No Scrooges here!
The first page of an old, gifted scrapbook that Courtney Czarniak gave her husband many years ago contains two single tickets.
The slightly faded tickets still read December 21, 2008, for “A Musical Christmas Carol” by Pittsburgh CLO at the Benedum Center for the Performing Arts.
Those two tickets were for Czarniak and her friend, Peter, who decided to tag along for the performance. Little did she know that when the curtains opened her future husband, Jeremy, would be center stage.
“We had a mutual friend that was a sound engineer,” Jeremy recalls of the weeks leading up to the show. “He mentioned Courtney’s name because we worked for the same company but at different times. A little bit later, she appeared in my sidebar of suggested friends on Facebook, so I introduced myself.”
“I had known who he was for 15 years,” Courtney says. “I had heard of him. I knew what he looked like. I had heard stories about him. When I got an email notification from him, I honestly thought he was offering me some kind of job.”
A few conversations later, she declined the two separate occasions Jeremy asked her out on a date.
“I was like, 29, and had been through the worst number of bad dates and was just done,” Courtney says about the continuous rejections to her future husband.

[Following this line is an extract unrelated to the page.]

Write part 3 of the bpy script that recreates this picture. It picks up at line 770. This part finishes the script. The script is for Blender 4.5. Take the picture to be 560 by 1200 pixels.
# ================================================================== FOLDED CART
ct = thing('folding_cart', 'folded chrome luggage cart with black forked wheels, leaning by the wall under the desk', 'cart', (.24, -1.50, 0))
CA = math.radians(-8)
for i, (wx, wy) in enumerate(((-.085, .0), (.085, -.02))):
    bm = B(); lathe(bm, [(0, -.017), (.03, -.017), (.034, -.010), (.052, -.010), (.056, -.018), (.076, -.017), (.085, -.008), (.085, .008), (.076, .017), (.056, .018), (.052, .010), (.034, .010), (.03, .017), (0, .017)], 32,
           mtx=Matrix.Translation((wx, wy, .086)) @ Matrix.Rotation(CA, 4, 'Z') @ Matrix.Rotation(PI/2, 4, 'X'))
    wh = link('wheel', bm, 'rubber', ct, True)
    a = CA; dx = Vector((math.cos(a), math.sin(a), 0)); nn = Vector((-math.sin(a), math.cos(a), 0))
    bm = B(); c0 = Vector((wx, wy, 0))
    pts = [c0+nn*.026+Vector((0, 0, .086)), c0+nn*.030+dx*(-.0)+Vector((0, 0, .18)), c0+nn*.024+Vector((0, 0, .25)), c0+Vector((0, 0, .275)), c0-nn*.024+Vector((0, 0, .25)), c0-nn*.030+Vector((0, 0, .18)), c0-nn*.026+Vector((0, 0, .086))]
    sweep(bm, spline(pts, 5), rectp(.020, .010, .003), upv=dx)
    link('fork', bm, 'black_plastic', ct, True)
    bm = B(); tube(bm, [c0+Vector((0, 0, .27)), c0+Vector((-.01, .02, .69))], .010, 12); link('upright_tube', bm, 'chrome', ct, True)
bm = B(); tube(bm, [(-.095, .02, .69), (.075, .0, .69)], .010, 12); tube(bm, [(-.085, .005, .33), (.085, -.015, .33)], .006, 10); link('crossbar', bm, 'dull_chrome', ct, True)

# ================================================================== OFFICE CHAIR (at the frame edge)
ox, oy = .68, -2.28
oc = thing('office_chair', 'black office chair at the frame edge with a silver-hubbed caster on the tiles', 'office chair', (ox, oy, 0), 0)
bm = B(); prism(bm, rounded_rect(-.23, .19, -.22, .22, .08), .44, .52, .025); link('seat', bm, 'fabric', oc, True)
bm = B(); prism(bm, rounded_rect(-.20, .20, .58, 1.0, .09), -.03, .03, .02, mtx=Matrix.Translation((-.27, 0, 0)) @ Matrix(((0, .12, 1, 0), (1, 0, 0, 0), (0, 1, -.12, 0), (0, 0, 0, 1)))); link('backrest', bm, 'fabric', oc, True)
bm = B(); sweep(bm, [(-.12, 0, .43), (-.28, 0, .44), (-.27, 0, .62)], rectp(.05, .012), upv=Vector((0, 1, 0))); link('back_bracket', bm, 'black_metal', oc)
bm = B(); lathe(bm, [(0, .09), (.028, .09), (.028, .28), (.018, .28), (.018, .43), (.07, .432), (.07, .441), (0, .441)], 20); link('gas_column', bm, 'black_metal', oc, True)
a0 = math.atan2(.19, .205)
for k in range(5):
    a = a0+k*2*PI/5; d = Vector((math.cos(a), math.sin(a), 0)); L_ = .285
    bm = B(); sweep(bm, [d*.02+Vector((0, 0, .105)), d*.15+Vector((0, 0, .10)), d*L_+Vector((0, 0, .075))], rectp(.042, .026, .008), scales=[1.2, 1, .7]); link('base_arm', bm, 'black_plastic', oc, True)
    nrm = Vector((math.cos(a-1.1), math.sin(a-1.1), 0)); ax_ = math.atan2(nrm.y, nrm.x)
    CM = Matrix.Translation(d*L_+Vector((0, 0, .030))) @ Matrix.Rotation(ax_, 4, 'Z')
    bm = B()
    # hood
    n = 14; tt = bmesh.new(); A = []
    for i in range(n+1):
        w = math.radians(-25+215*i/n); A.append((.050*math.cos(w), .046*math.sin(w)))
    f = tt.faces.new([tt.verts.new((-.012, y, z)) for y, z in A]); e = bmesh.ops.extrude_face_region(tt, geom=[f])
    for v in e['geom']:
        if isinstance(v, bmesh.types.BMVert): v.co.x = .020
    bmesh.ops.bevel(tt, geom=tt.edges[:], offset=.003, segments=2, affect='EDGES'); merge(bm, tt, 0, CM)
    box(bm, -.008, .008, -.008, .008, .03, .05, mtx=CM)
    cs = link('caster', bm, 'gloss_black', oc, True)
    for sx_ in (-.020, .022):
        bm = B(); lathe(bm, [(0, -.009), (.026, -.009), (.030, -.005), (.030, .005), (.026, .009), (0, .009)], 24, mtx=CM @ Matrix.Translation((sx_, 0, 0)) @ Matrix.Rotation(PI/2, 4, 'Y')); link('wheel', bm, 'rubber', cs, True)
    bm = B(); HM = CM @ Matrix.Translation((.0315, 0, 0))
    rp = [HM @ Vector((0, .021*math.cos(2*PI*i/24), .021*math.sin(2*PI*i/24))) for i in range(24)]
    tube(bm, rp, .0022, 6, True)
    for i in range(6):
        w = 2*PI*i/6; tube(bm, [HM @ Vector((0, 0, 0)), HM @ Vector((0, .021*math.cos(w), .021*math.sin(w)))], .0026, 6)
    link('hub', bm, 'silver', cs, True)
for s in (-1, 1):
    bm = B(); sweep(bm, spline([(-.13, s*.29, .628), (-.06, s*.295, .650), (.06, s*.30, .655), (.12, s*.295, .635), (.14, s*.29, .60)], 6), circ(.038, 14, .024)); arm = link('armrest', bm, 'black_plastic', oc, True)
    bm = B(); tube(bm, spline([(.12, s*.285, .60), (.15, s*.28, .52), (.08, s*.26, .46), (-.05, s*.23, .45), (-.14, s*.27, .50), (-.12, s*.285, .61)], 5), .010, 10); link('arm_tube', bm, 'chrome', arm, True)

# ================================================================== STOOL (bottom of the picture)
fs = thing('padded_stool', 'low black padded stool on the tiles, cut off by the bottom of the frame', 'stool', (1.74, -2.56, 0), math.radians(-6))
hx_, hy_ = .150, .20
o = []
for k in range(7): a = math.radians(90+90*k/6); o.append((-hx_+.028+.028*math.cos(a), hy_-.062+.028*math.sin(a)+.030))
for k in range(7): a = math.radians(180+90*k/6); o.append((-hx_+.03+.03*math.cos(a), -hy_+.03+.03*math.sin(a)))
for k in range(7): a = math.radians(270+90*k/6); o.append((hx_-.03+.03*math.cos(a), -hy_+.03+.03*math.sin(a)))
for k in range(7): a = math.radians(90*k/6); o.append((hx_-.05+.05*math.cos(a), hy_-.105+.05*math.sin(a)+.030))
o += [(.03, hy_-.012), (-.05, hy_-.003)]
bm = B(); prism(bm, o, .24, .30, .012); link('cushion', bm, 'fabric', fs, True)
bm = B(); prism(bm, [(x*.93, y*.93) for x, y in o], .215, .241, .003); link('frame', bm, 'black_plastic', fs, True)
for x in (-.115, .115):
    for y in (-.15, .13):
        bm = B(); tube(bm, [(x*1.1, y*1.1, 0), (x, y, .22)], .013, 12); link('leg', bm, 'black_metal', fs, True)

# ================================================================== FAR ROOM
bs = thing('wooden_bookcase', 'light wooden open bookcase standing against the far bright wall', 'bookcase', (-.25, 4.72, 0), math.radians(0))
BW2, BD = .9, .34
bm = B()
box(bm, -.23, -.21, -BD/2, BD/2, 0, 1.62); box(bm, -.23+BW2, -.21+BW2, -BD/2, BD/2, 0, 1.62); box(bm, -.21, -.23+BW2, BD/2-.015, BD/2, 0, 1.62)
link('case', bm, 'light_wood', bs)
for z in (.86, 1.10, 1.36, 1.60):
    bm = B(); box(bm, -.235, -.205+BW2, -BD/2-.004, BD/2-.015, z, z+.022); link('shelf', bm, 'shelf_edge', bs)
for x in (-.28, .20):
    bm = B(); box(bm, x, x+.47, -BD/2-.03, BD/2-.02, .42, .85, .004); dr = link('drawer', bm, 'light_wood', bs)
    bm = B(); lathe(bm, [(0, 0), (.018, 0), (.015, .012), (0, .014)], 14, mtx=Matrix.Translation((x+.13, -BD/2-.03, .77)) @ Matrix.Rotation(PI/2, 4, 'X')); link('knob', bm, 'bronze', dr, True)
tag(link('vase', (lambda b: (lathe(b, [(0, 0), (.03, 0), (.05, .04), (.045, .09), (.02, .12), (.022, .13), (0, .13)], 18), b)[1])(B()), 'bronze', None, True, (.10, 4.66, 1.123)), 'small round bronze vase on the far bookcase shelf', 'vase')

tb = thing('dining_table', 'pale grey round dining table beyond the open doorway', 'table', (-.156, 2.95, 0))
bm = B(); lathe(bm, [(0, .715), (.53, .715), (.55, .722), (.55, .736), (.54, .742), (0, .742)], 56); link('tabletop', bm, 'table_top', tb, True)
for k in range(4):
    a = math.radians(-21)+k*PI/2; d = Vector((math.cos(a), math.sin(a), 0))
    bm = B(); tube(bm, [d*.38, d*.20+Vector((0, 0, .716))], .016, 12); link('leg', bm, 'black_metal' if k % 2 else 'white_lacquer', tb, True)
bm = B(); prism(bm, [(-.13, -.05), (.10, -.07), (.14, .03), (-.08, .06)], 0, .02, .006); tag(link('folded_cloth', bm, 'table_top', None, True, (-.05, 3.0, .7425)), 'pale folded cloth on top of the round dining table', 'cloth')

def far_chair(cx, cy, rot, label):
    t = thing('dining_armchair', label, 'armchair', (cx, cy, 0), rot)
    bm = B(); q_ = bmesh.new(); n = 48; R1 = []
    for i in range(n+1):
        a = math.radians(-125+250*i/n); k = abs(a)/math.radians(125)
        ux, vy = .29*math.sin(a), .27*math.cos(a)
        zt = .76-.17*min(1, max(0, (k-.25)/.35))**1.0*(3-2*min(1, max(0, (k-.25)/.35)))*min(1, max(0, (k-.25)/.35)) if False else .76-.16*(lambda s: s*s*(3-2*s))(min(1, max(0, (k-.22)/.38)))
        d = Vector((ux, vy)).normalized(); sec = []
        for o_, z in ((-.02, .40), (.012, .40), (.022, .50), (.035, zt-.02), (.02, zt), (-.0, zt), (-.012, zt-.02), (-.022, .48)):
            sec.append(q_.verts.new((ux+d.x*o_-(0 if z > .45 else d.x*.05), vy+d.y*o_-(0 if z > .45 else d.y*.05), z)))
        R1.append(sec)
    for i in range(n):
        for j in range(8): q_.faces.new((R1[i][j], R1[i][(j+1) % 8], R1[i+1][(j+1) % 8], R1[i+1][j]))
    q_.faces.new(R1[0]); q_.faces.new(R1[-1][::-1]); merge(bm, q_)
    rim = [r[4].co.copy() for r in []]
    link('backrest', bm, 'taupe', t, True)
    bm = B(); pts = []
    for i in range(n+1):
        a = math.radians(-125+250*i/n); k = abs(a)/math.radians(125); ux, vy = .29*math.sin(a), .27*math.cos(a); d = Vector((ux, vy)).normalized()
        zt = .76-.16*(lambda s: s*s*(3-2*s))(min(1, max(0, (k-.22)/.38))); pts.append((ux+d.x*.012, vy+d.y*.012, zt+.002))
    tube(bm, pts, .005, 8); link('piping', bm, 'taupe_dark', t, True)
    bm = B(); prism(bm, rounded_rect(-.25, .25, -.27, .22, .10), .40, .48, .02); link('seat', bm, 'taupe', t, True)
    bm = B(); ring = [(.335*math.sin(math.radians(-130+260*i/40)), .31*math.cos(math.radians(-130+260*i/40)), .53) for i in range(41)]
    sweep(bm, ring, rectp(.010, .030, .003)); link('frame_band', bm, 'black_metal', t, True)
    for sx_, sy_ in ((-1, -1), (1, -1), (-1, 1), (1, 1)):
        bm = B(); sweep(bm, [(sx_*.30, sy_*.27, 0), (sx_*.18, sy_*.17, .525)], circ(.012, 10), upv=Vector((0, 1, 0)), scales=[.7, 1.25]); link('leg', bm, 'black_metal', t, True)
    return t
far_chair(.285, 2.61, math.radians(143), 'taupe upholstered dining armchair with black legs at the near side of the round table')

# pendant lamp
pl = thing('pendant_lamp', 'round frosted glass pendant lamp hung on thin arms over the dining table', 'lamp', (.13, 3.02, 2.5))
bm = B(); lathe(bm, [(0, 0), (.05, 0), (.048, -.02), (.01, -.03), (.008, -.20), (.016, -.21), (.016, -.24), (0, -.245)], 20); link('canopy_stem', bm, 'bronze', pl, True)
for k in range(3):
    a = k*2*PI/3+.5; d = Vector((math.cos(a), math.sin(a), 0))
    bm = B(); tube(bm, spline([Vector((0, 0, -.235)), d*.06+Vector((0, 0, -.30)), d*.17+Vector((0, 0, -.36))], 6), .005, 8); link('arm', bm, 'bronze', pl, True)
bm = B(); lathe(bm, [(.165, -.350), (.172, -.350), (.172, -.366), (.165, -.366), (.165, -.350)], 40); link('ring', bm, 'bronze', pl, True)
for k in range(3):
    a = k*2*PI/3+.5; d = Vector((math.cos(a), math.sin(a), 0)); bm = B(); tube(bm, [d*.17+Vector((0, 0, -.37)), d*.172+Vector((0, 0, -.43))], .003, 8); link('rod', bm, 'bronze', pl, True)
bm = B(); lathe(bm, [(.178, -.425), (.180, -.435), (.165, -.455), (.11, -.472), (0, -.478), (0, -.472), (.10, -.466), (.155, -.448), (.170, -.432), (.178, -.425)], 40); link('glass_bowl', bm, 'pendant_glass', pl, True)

But playing as Scrooge’s nephew with the very first line in the show, the first in-person impression had the three talking in the lobby and finishing their conversation at Six Penn Kitchen steps away from the theater.

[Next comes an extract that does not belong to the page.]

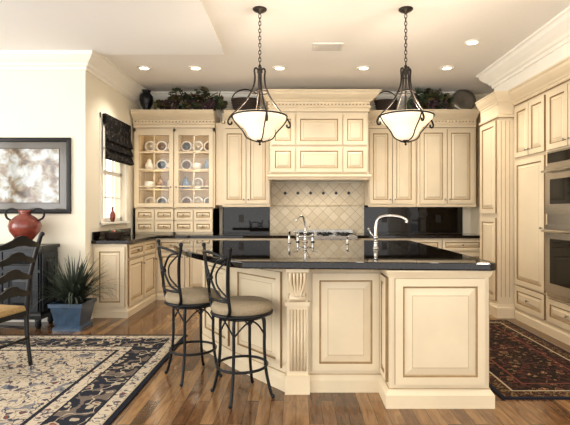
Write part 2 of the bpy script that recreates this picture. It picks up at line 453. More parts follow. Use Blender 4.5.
# ------------------------------------------------------------------ upper cabinets
YU = 6.72
def dentils(b, x0, x1, y, z, m=CREAM, step=.05):
    b.box(x0, x1, y+.004, y+.008, z-.004, z+.034, GLAZE)
    x = x0
    while x < x1-.02:
        b.box(x, x+.028, y-.022, y+.004, z, z+.03, m); x += step
def cornice(b, path, zt, h=.24, d=.14, m=CREAM):
    b.mold(path, crownprof(zt, h*.62, d), m)
    b.mold(path, [(0, zt-h*.62), (.022, zt-h*.62), (.022, zt-h*.72), (.03, zt-h*.74), (.03, zt-h*.8), (.012, zt-h*.82), (.012, zt-h), (0, zt-h)], m)
    b.mold(path, [(.012, zt-h*.62), (.026, zt-h*.62), (.026, zt-h*.66), (.012, zt-h*.66)], GLAZE)
    b.mold(path, [(0, zt-h-.006), (.014, zt-h-.006), (.014, zt-h), (0, zt-h)], GLAZE)
b = MB('china_cabinet')
x0, x1 = -2.41, -1.205; yF = 6.68; zb = .931
b.box(x0, x1, YB-.02, YA, zb, 2.52, CABIN)
b.box(x0, x0+.03, yF, YB-.02, zb, 2.52, CREAM); b.box(x1-.03, x1, yF, YB-.02, zb, 2.52, CREAM)
b.box((x0+x1)/2-.02, (x0+x1)/2+.02, yF, YB-.02, zb, 2.5, CREAM)
b.box(x0, x1, yF, YB-.02, zb, 1.32, CREAM)
b.box(x0, x1, yF, YB-.02, 2.46, 2.54, CREAM)
for z in (1.60, 1.88, 2.17): b.box(x0+.03, x1-.03, yF+.12, YB-.02, z, z+.016, CABIN)
frontdoors(b, x0+.02, x1-.02, .97, 1.13, 4, yF, knobs='c'); frontdoors(b, x0+.02, x1-.02, 1.145, 1.30, 4, yF, knobs='c')
w = (x1-x0-.07)/2
for i in range(2):
    xa = x0+.025+i*(w+.02); za = 1.335; hh = 1.125
    b.rloops((xa, yF, za), (1, 0, 0), (0, -1, 0), w, hh, [(0, 0), (0, .022), (.06, .022), (.066, .012), (.066, 0)], [GLAZE, CREAM, GLAZE, CREAM], None)
    b.box(xa+w/2-.009, xa+w/2+.009, yF-.016, yF-.004, za+.06, za+hh-.06, CREAM)
    for k in (1, 2, 3):
        zz = za+.06+(hh-.12)*k/4; b.box(xa+.06, xa+w-.06, yF-.016, yF-.004, zz-.009, zz+.009, CREAM)
    b.box(xa+.06, xa+w-.06, yF-.006, yF-.003, za+.06, za+hh-.06, GLASS)
    b.knob((xa+(w-.03 if i == 0 else .03), yF-.022, za+.3), (0, -1, 0))
cornice(b, [(x0, yF), (x1, yF)], 2.755, .24, .14)
dentils(b, x0, x1, yF-.02, 2.585)
b.box(x0, x1, yF, YA, 2.54, 2.74, CREAM)
hutch = b.done()
b = MB('china_dishes')
for i, sx in enumerate((-2.36, -1.80)):
    for k, z in enumerate((1.321, 1.617, 1.897, 2.187)):
        for j in range(3):
            cx = sx+.10+j*.175; cy = 6.93
            ty = (i+k+j) % 3
            mm = (CHINA, BLUECH, CHINA, TERRA)[(j+k*2+i*3) % 4]
            if k in (0, 3) or ty == 0:
                R = .095
                old = b.M; b.M = Matrix.Translation((cx, 7.0, z+R)) @ Matrix.Rotation(rad(80), 4, 'X')
                b.lathe((0, 0, 0), [(.0001, 0), (R*.6, .002), (R*.7, .01), (R, .018), (R, .021), (R*.68, .014)], CHINA, 24)
                b.lathe((0, 0, .0005), [(R*.68, .014), (R*.5, .007), (.0001, .006)], mm, 24)
                b.ring((0, 0, .021), R*.97, .003, BLUECH if j % 2 else TERRA, 24, 6); b.M = old
            elif ty == 1:
                for q in range(3):
                    b.lathe((cx, cy, z+q*.022), [(.03, 0), (.035, .01), (.065, .04), (.08, .07), (.075, .07), (.03, .02), (.0001, .015)], mm, 20)
            else:
                b.lathe((cx, cy, z), [(.035, 0), (.06, .05), (.062, .09), (.04, .13), (.03, .15), (.035, .17), (.01, .18), (.001, .2)], mm, 20)
                b.tube(spline([(cx+.055, cy, z+.11), (cx+.09, cy, z+.1), (cx+.085, cy, z+.05), (cx+.058, cy, z+.04)], 4), .007, mm, 6)
b.done(parent=hutch)
for x in (-2.1, -1.5):
    for zz in (2.40, 2.12, 1.55, 1.84):
        lamp('cabinet_puck_light', 'POINT', .8, (x, 6.75, zz), (1, .84, .62), parent=hutch, shadow_soft_size=.03)

b = MB('upper_kitchen_cabinet')
b.box(-1.2, -1.10, YU+.02, YA, 1.37, 2.6, CREAM)
b.box(-1.10, -.385, YU, YA, 1.37, 2.74, CREAM)
frontdoors(b, -1.10, -.385, 1.39, 2.49, 2, YU)
b.mold([(-1.10, YU), (-.385, YU)], [(0, 1.34), (.012, 1.34), (.018, 1.37), (0, 1.375)], CREAM)
cornice(b, [(-1.055, YU), (-.385, YU)], 2.755, .24, .14); dentils(b, -1.10, -.40, YU-.02, 2.585)
b.done()
b = MB('upper_kitchen_cabinet')
b.box(1.075, 1.80, YU, YA, 1.37, 2.74, CREAM)
frontdoors(b, 1.08, 1.79, 1.39, 2.49, 2, YU)
b.box(1.80, 2.66, YU-.06, YA, 1.37, 2.74, CREAM)
frontdoors(b, 1.82, 2.64, 1.39, 2.49, 2, YU-.06)
pth = [(1.075, YU), (1.80, YU), (1.80, YU-.06), (2.66, YU-.06)]
b.mold(pth, [(0, 1.34), (.012, 1.34), (.018, 1.37), (0, 1.375)], CREAM)
cornice(b, pth, 2.755, .24, .14)
dentils(b, 1.08, 1.80, YU-.02, 2.585); dentils(b, 1.82, 2.66, YU-.08, 2.585)
b.done()
b = MB('pantry_cabinet')
b.box(2.75, 3.28, 6.50, YA, 0, 2.74, CREAM)
frontdoors(b, 2.76, 3.27, .13, 1.33, 1, 6.5); frontdoors(b, 2.76, 3.27, 1.36, 2.49, 1, 6.5)
cornice(b, [(2.75, 6.5), (3.28, 6.5)], 2.755, .24, .12)
b.mold([(2.75, 6.5), (3.28, 6.5)], baseprof(.12), CREAM)
b.done()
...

“We were talking the whole night after the show and she would finish stories about me,” Jeremy remembers. “She told them to me better than I could tell them to her.”
The couple, who have been married for five years and reside in South Fayette Township, still both have love for one another and the passion that originally brought the two together: the performing arts.

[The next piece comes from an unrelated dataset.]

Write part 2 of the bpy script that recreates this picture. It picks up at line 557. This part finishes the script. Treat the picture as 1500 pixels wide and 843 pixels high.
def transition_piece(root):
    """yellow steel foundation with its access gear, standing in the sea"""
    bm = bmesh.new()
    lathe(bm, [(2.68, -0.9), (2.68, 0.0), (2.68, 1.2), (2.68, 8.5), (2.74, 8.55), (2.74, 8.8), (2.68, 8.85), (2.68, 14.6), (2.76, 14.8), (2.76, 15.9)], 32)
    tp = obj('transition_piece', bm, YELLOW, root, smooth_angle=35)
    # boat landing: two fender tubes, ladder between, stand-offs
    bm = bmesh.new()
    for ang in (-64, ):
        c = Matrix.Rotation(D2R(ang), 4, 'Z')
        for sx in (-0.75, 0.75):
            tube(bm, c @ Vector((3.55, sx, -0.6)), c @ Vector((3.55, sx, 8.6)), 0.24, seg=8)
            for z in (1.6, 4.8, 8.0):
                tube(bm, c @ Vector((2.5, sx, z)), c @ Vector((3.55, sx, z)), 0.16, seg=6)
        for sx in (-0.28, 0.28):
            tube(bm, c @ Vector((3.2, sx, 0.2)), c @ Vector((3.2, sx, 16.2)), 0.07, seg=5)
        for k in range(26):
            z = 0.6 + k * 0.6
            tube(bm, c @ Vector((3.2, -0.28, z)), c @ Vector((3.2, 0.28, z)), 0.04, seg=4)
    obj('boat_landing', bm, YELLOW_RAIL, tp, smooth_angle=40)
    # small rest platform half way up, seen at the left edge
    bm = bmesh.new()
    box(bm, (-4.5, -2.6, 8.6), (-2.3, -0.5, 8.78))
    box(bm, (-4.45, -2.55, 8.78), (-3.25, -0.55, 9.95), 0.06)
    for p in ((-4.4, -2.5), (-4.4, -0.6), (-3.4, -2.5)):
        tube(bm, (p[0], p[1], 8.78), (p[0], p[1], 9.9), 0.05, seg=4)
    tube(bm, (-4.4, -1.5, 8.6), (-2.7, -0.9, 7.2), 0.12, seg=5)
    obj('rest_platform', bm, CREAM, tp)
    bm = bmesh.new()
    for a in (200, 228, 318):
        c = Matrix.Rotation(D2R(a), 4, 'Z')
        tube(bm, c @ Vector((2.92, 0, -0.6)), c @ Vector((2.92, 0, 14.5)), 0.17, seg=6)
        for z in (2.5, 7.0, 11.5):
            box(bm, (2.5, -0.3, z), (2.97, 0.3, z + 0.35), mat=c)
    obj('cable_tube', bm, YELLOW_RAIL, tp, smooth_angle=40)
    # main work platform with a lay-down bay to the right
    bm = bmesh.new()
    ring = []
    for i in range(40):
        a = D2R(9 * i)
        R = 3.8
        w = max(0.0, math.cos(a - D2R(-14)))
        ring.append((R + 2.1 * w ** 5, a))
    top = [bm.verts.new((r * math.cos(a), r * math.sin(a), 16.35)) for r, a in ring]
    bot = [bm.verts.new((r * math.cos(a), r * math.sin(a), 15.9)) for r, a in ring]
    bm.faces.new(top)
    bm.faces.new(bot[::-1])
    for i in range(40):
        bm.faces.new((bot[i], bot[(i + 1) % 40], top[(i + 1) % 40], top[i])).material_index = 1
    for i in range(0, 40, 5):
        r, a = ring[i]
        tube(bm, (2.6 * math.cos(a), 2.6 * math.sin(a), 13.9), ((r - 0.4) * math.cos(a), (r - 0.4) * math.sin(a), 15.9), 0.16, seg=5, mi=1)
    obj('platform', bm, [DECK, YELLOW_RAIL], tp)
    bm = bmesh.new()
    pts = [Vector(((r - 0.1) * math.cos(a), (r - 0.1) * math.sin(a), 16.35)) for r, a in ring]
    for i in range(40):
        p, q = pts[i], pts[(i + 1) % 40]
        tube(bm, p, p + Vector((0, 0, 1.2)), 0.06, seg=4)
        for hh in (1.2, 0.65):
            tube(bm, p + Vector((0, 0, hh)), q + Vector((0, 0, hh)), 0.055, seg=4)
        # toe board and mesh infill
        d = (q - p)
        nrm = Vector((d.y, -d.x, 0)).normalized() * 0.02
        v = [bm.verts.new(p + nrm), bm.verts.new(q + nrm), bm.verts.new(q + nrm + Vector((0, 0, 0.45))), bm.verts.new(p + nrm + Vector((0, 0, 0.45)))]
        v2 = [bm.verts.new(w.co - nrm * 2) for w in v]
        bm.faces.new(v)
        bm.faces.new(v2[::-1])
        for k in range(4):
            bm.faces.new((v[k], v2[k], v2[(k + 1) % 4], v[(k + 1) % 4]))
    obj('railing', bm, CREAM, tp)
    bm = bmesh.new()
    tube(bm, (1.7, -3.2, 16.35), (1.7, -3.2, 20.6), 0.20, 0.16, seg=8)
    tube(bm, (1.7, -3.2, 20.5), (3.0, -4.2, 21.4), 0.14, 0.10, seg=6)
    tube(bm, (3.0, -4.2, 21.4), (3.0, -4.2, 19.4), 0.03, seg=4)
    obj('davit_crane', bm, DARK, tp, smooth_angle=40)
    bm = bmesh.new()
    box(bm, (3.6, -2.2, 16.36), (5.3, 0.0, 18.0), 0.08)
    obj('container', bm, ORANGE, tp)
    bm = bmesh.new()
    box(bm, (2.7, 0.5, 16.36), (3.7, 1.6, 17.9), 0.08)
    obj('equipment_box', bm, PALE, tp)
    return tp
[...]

Courtney is the owner of Fairytale Princess Visits – a character company that attends wide variety of events – and performs and manages Holiday Harmonies Christmas Carolers.
Jeremy fills his time as the associate director of theater operations the Strand Theater in Zelionople, a spokesperson in commercials for Northern Ohio Public Energy Council, disc jockey, professor at Robert Morris University and is in the process of initiating his own tap company.
However, the holiday season that united them is now a time where they rarely see much of one another.
“If I hadn’t had a similar experience performing, I think it would be harder,” says Courtney. “I get that it is feast and famine. We are in different directions a lot of the time, but not one part of what I do is for the money. I’ve never done it for the money. I sing to make people smile at Christmas, because you can make people – even for a split second – forget about their troubles.”
The difficulty of being apart for a majority of the holiday season is what makes the both of them thankful for the week they do have from Christmas Day to the New Year in the place the well-traveled couple plan to stay for quite some time.
“Getting to that point is always a relief because you not only need a break, but it’s the time to reflect on what you’ve been able to do,” says Jeremy. “It’s really a time where you see how fortunate you are.”